Pictures coming soon!
I came across a “dying” Dell Latitude C680. It was old, but after looking at the specs I decided to keep it.
2.4/1.2ghz (speedstep)
1GB Ram
60GB HDD (mine was dead)
Two battery/expansion bays (one battery, one floppy)
One CD-Rom drive (thought it was dead, turned out to be the bay itself was bad)
GeForce 440 64mb video
The cdrom drive failed on me, but I was able to replace the floppy drive with another CD-rom drive.
I modified the hard drive bay caddy (mostly with electrical tape and the plastic case of a CF card) to house a 4GB CompactFlash card connected to a CF to IDE laptop convertor. With a little bit of fuss, I was able to get it to slide into the bay without catching on anything.
Using a Debian Etch CD, I did a full disk encryption LVM base install. It wasn’t too slow, however there were parts where the CF card was obviously choking a bit.
After booting into the system, I tested the CF card with hdparm -tT /dev/hda and was pleasantly surprised.
Timing cached reads: 716 MB in 2.00 seconds = 357.50 MB/sec
Timing buffered disk reads: 114 MB in 3.02 seconds = 37.71 MB/sec
So cached reads are about 1/2 as slow as I’d expect from a regular IDE drive, but the buffered disk reads are about as high.

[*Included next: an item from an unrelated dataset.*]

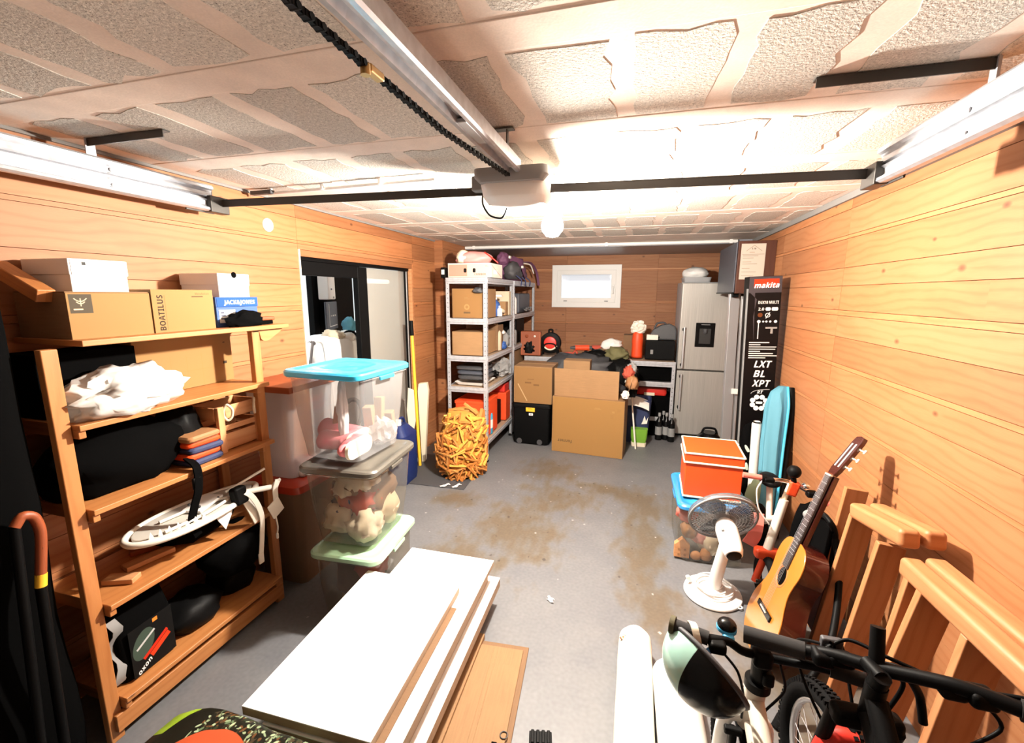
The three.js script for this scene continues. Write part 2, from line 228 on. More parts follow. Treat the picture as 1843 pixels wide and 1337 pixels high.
// ceiling: mortar slab, precast joists across the room, hollow blocks between them
const ceil = struct('ceiling');
slab(ceil, XL - 0.16, XR + 0.16, H + 0.0015, H + 0.2, -5.1, ZB + 0.1, M.mortar, 'mortar_bed');
const JP = 0.592, J0 = -1.03;
for (let k = -3; k < 7; k++) {
  const z = J0 - k * JP; if (z > -5.02) part('joist', at(rbox(XR - XL - 0.01, 0.03, 0.12, 0.004, 0), 0, 0, 0), M.mortar, ceil, [(XL + XR) / 2, H + 0.0145 - rr(0, 0.001), z]);
  const z0 = z - JP + 0.075, z1 = Math.min(z - 0.075, ZB); if (z0 < -5.05) continue;
  for (let x = XL + rr(0.05, 0.14); x < XR - 0.08;) {
    const w = Math.min(rr(0.19, 0.23), XR - 0.015 - x), pts = [], P = (a, b) => pts.push([a + rr(-0.012, 0.012), b + rr(-0.016, 0.016)]), d = z1 - z0;
    for (let i = 0; i < 4; i++) P(-w / 2 + w * i / 4, -d / 2); for (let i = 0; i < 7; i++) P(w / 2, -d / 2 + d * i / 7); for (let i = 0; i < 4; i++) P(w / 2 - w * i / 4, d / 2); for (let i = 0; i < 7; i++) P(-w / 2, d / 2 - d * i / 7);
    const g = muv(plate(pts, 0.02, 0).rotateX(Math.PI / 2), 0);
    part('hollow_block', g, blockMats[Math.floor(rr(0, 3))], ceil, [x + w / 2, H + 0.0102 - rr(0, 0.0012), (z0 + z1) / 2]); x += w + rr(0.055, 0.085);
  }
}
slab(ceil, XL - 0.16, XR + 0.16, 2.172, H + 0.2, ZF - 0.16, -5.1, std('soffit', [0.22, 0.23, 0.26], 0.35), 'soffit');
const tr1 = struct('trim_1'); slab(tr1, XR - 0.018, XR - 0.001, H - 0.035, H, -5.1, ZB, M.gapShadeGray, 'gap_shade');  // dark strip puts the shading of the wall and ceiling gap into colour
const tr2 = struct('trim_2'); slab(tr2, XL + 0.001, XL + 0.014, H - 0.012, H, JOG, ZB, M.gapShadeGray, 'gap_shade');  // same painted gap shading along the left wall top
// window in the far wall: wide white frame, tilting sash, pane; a pale wall and a ledge stand outside
{
  const w = struct('window_1', [(WX0 + WX1) / 2, (WY0 + WY1) / 2, ZF]); const W = WX1 - WX0, Hh = WY1 - WY0;
  const ring = (ow, oh, b, d) => { const s = new THREE.Shape([[-ow, -oh], [ow, -oh], [ow, oh], [-ow, oh]].map(([x, y]) => new THREE.Vector2(x / 2, y / 2))); s.holes.push(new THREE.Path([[-ow / 2 + b, -oh / 2 + b], [-ow / 2 + b, oh / 2 - b], [ow / 2 - b, oh / 2 - b], [ow / 2 - b, -oh / 2 + b]].map(([x, y]) => new THREE.Vector2(x, y)))); return new THREE.ExtrudeGeometry(s, { depth: d, bevelEnabled: true, bevelSize: 0.004, bevelThickness: 0.004, bevelSegments: 1 }); };
  part('window_frame', ring(W, Hh, 0.066, 0.03), M.white, w, [0, 0, -0.008]); part('sash', ring(W - 0.14, Hh - 0.14, 0.055, 0.045), M.white, w, [0, 0, -0.02]); part('reveal', ring(W - 0.1, Hh - 0.1, 0.012, 0.18), M.white, w, [0, 0, -0.19]);
  part('pane', new THREE.BoxGeometry(W - 0.22, Hh - 0.22, 0.006), M.glass, w); const hd = part('handle', join(at(rbox(0.022, 0.1, 0.02, 0.006), 0, -0.02, 0), at(rbox(0.03, 0.05, 0.01, 0.004), 0, 0.03, -0.008)), M.white, w, [W / 2 - 0.1, -0.03, 0.045]);
  for (const x of [-1, 1]) part('drain_cap', rbox(0.05, 0.012, 0.006, 0.002), M.gray, w, [x * W * 0.3, -Hh / 2 + 0.085, 0.028]);
  const ex = struct('wall_outside', [0, 0, -8.2]); slab(ex, -3, 2.5, 0, 2.6, -0.2, 0, M.white); part('ledge', rbox(5, 0.05, 0.3, 0.01), M.gray, ex, [-0.5, 2.02, 0.15]);
}
// doorway with a black aluminium frame in the left wall, and the lit utility room behind it
{
  const d = struct('door_1'); const X = -2.2, zc = (DZ0 + DZ1) / 2, L = DZ0 - DZ1, top = 1.89;
  part('door_reveal', box(0.15, 0.04, L, 2), plankMats[3], d, [XL - 0.085, DH - 0.021, zc]); part('edge_bead', box(0.03, DH, 0.012), M.whiteWarm, d, [XL - 0.008, DH / 2, DZ0 - 0.005]);
  const fr = (z, w, m = M.black, x = X) => part('door_frame', rbox(0.06, top, w, 0.004), m, d, [x, top / 2, z]);
  fr(DZ0 - 0.03, 0.05); fr(DZ1 + 0.025, 0.04); part('door_frame', rbox(0.07, 0.05, L, 0.004), M.black, d, [X, top - 0.0, zc]);
  // fixed leaf: wide stile and a hazy pane
  const zs = -3.2; part('leaf_stile', rbox(0.05, top - 0.03, 0.13, 0.006), M.black, d, [X, (top - 0.03) / 2, zs]); part('leaf_rail', rbox(0.045, 0.07, DZ1 - zs < 0 ? zs - DZ1 : 0.7, 0.006), M.black, d, [X, 0.05, (zs + DZ1) / 2]);
  part('pane', box(0.008, top - 0.1, zs - DZ1 - 0.1), M.hazyGlass, d, [X, top / 2 + 0.02, (zs + DZ1) / 2 - 0.03]);
  part('leaf_rail', rbox(0.05, 0.1, 0.7, 0.006), M.black, d, [X - 0.002, top - 0.07, -2.82]);
  part('edge_seal', box(0.008, top - 0.06, 0.008), M.aluDull, d, [X + 0.035, top / 2, DZ1 + 0.05]);
  const wb = struct('wall_utility_room'); slab(wb, -4.6, -4.5, 0, 2.4, -6.4, -1.2, M.white, 'wall_side'); slab(wb, -4.5, XL - 0.16, 0, 2.4, -6.4, -6.3, M.white, 'wall_side'); slab(wb, -4.5, XL - 0.16, 0, 2.4, -1.3, -1.2, M.white, 'wall_side');
  const cb = struct('ceiling_utility_room'); slab(cb, -4.6, XL - 0.16, 2.4, 2.5, -6.4, -1.2, M.white, 'slab'); const fb = struct('floor_utility_room'); slab(fb, -4.6, XL - 0.16, -0.1, 0, -6.4, -1.2, M.gray, 'slab');
  // black inner door standing open, with a bright strip of wall beside it
  const id = struct('door_2', [-3.02, 0, -3.58]); part('door_leaf', rbox(0.04, 2.2, 0.62, 0.006), M.black, id, [0, 1.1, -0.33]); part('door_frame', rbox(0.07, 2.24, 0.06, 0.006), M.black, id, [0.02, 1.12, 0.0]); part('door_frame', rbox(0.07, 2.24, 0.05, 0.006), M.black, id, [0.02, 1.12, 0.2]);
  const boil = thing('boiler', 'white wall boiler seen through the black framed doorway', 'boiler', [-2.94, 1.56, -3.72], R(25)); part('casing', rbox(0.1, 0.3, 0.27, 0.012), M.white, boil, [0, 0.18, 0]); part('display', rbox(0.004, 0.016, 0.045, 0.001), M.charcoal, boil, [0.051, 0.13, 0.03]); part('dial', cyl(0.01, 0.01, 0.01).rotateZ(Math.PI / 2), M.gray, boil, [0.053, 0.05, -0.03]);
  const bd = thing('chalkboard', 'dark slate board with thin white outline below the boiler in the doorway', 'board', [-2.92, 1.27, -3.74], R(25)); part('panel', rbox(0.02, 0.28, 0.46, 0.01), M.grayBlue, bd, [0, 0.16, 0]); part('outline', join(box(0.003, 0.22, 0.008).translate(0.011, 0.17, 0.13), box(0.003, 0.008, 0.3).translate(0.011, 0.06, -0.02)), M.white, bd); part('fixing', join(...[0, 0.08, -0.08].map((z) => new THREE.SphereGeometry(0.008, 8, 6).translate(0.012, 0.16, z - 0.02))), M.white, bd);
  const wm = thing('washing_machine', 'white rounded appliance heaped with laundry behind the doorway', 'appliance', [-2.68, 0, -3.36]); part('casing', loft([[0.4, 0.5, 0.05, 0], [0.4, 0.5, 0.05, 1.18], [0.36, 0.46, 0.06, 1.25], [0.2, 0.3, 0.09, 1.28]]), M.white, wm); part('door_ring', new THREE.TorusGeometry(0.14, 0.02, 10, 32).rotateY(Math.PI / 2), M.gray, wm, [0.205, 0.55, 0]);
  solo('laundry', 'cyan cloth on the laundry heap behind the doorway', 'cloth', lump(0.14, 0.13, 0.11, 0.3, 2), M.cyanCloth, [-2.62, 1.3, -3.6]);
  solo('laundry', 'tan cloth draped over the white appliance behind the doorway', 'cloth', lump(0.2, 0.09, 0.16, 0.35, 2), M.beige, [-2.6, 1.24, -3.33]);
  const st = thing('striped_cloth', 'black and white striped cloth on the laundry heap behind the doorway', 'cloth', [-2.55, 1.22, -3.46]); part('fold', lump(0.16, 0.1, 0.16, 0.2, 2), M.white, st); for (let i = 0; i < 3; i++) part('stripe', new THREE.TorusGeometry(0.045 + i * 0.012, 0.008, 8, 24, Math.PI).rotateY(0.5), M.blackMatt, st, [0.05, 0.0 + i * 0.012, -0.04 + i * 0.035]);
  const pr = thing('pushchair', 'grey and white curved handle of a folded pushchair inside the doorway', 'pushchair', [-2.42, 0, -2.84]); part('handle', tube([[0, 0.3, 0.06], [0, 1.14, 0.05], [0, 1.27, 0.0], [0, 1.28, -0.07], [0, 1.18, -0.16], [0, 0.3, -0.2]], 0.018), M.white, pr); part('grip', tube([[0.0, 1.1, 0.05], [0, 1.25, 0.01], [0, 1.27, -0.02]], 0.024), M.charcoal, pr); for (const z of [0.06, -0.2]) part('wheel', new THREE.TorusGeometry(0.11, 0.03, 10, 24).rotateY(Math.PI / 2), M.rubber, pr, [0, 0.14, z]); part('seat', lump(0.26, 0.4, 0.3, 0.1, 1.2), M.charcoal, pr, [0, 0.2, -0.07]);
  const L2 = thing('ceiling_lamp', 'opal tube lamp on the wall of the lit utility room', 'lamp', [-3.4, 1.81, -5.3], Math.PI / 2); part('lamp_base', rbox(0.56, 0.07, 0.04, 0.01), M.white, L2, [0, 0, -0.03]); part('lamp_tube', cyl(0.03, 0.03, 0.52, 16).rotateZ(Math.PI / 2), emit('tubeGlow', [0.85, 0.95, 1], 3), L2, [0, 0, 0.02]);
  const pl = new THREE.PointLight(new THREE.Color().setRGB(0.8, 0.92, 1), ROOM2_POWER, 0, 2); pl.position.set(-3.3, 2.1, -3.9); pl.castShadow = true; pl.shadow.radius = 10; scene.add(pl);
  const L3 = thing('globe_lamp', 'opal globe lamp hanging in the utility room beyond the doorway', 'lamp', [-3.3, 2.1, -3.9]); part('globe', new THREE.SphereGeometry(0.1, 24, 16), emit('globeGlow', [0.85, 0.95, 1], 4), L3); part('stem', cyl(0.012, 0.012, 0.2, 10), M.white, L3, [0, 0.2, 0]);
}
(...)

I’m running Fluxbox, with Iceweasel and a few other operations and am noticing no problems with performance. Sometimes when dealing with multiple files at the same time things get slow.
Like any solid-state drive, this will make your laptop much more rugged (no moving parts except for fans and cd-rom drive).
While it has limited space, I could have easily purchased a 8/16/32GB CF card with similar speeds… if I had the money.
The CF card was around $25, and the adapter was $5.
For the next stage, I plan on using the now dead CD rom bay on the side to house USB devices with a powered USB hub.
This laptop will mainly be used for school (if it gets stolen, not a big deal) and war driving.